The thing though, is that the Senate GOP leadership has just made Sessions the chair of the Senate Immigration Subcommittee, a move that will very much come back to haunt them considering the GOP’s already-troubled position with Latino voters. As Pema Levy writes:
Sessions’ new prominence could prove a public relations problem for the GOP heading into the next presidential campaign. Less than two years ago, in the wake of a presidential election in which the Latino vote helped doomed Republican Mitt Romney’s White House ambitions, the party called for bipartisan immigration reform. Now, Senate Republicans have elevated reform’s biggest foe.
This week, the McCaul border bill was delayed, and Levy credits a lot of the opposition toward it to Sessions:
The first test of Sessions’ influence came this week in the debate over a border security measure sponsored by Rep. Michael McCaul (R-Texas), the chairman of the House homeland security committee. This bill was supposed to be the kind of immigration legislation Republicans can get behind….
In opposing the McCaul border bill, conservative House members have cited Sessions position against it, and the senator can take credit for causing Boehner and GOPers who want to make progress on immigration a real headache. Score one point for Team Sessions.
And as we wrote this week, the failure of the McCaul bill is bad for the GOP. It means their right wing is in control, even though the party clearly doesn’t have an exit strategy re: executive action and the DHS funding bill.
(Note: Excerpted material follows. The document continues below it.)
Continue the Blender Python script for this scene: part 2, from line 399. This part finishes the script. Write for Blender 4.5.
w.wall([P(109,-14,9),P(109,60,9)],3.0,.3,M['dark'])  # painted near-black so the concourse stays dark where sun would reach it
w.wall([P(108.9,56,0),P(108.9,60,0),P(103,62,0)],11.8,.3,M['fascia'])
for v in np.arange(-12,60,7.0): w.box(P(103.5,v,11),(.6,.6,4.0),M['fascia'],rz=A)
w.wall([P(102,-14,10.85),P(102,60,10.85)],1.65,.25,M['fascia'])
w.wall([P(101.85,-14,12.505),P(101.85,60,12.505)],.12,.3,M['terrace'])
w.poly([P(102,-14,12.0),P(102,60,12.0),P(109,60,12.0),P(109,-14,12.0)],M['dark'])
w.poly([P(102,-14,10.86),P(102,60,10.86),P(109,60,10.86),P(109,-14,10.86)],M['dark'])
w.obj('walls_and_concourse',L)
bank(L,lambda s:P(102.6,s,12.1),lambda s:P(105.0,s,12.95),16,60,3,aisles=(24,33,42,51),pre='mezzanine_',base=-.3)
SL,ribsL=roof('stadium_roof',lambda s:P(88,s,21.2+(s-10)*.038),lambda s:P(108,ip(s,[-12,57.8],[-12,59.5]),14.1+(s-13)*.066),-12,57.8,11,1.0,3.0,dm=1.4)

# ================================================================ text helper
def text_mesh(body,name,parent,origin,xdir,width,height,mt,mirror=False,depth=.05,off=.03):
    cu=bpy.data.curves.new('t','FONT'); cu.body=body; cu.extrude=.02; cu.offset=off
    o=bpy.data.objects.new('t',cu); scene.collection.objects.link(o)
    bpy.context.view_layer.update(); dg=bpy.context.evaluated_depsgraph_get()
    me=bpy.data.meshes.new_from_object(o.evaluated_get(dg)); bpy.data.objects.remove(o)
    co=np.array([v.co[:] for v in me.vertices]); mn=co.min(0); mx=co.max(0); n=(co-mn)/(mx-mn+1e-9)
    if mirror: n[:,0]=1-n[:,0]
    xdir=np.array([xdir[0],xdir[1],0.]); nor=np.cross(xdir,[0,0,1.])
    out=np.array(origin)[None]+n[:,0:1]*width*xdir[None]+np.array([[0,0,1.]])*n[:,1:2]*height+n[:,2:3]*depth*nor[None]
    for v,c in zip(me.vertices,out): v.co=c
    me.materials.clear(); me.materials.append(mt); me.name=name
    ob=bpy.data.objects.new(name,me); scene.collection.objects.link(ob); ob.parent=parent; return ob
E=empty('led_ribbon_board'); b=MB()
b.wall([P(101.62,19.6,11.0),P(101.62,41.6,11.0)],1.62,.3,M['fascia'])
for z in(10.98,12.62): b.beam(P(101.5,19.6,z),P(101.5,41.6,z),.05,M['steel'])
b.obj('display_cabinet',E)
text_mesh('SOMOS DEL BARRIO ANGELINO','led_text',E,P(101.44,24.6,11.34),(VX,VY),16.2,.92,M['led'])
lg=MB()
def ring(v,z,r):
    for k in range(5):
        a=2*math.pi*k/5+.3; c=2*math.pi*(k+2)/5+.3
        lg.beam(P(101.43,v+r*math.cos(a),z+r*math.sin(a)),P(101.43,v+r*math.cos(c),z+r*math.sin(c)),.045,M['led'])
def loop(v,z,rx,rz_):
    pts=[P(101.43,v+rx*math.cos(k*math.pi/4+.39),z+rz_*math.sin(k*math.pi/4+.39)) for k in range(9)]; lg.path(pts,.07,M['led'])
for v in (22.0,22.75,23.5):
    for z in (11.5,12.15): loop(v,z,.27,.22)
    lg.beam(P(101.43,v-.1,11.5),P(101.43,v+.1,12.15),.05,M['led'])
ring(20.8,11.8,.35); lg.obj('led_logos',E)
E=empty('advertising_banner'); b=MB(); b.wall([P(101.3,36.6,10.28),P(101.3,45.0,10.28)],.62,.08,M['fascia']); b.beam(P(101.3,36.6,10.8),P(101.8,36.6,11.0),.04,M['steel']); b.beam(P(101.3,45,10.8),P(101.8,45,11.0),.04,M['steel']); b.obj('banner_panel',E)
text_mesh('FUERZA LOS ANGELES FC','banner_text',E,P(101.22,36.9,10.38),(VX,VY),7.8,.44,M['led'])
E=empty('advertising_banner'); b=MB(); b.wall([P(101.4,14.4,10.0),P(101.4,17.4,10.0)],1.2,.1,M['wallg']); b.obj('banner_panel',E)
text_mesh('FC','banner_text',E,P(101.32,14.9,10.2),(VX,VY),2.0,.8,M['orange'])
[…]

The GOP is letting Sessions lead the way, which is only going to lead to bad news for them in 2016 and beyond. As Levy concludes:
Sessions is prepping for an all-out war on Obama’s immigration executive actions, when Congress considers funding for the Department of Homeland Security in late February. Not all Republicans are looking forward to a battle royal over fully funding the government agency in charge of border security and various anti-terrorism efforts. But if Sessions is able to exploit this fight and yank the immigration debate to the right—against the wishes of many within the GOP establishment—Republicans will have no one to blame but themselves.